Discovered in 1839, in the hayday of archaeological activity on ancient Etruscan territory, the enormously rich and
well-preserved finds were fully recovered, while the structure itself was refilled with earth immediately thereafter.
As a consequence, the sepulchre as such is since lost. However the finds have survived and conflued with several
collections in Europe. The nucleus of objects, including the prominent Egyptian and Egyptianzing finds, which had
inspired the name of the tomb, have entered the British Museum in 1850 and have been on display there ever since.
Despite their general prominence as highlights of the Etruscan collection of that museum and, more generally, as
prime examples of the late Orientalizing Period in Etruria, these objects have never been adequately studied.
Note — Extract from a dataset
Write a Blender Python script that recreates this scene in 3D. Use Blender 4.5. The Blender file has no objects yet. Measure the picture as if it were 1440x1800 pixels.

Based
upon a thorough investigation of the history and definition of the tomb-group, which will be published in a separat
volume, the present manuscript deals with both, the objects in the British Museum, which will be properly
published for the first time, and the other objects from the Isis-Tomb, which have never reached the British
Museum. The concluding chapter of the present manuscript is fully dedicated to the Isis-Tomb of Vulci and its
significance for the cultural history of Etruria in the late seventh century BCE. This outstanding monument gives
evidence of the most vivid cultural contacts between the Etruscans on the one side and various peoples of the
Aegean and the East Mediterranean, among which Ionians, Phoenicians and Egyptians, on the other. It is, indeed, a
markstone of Etruscan cultural history, and as such hardly rivalled by any other surviving monument.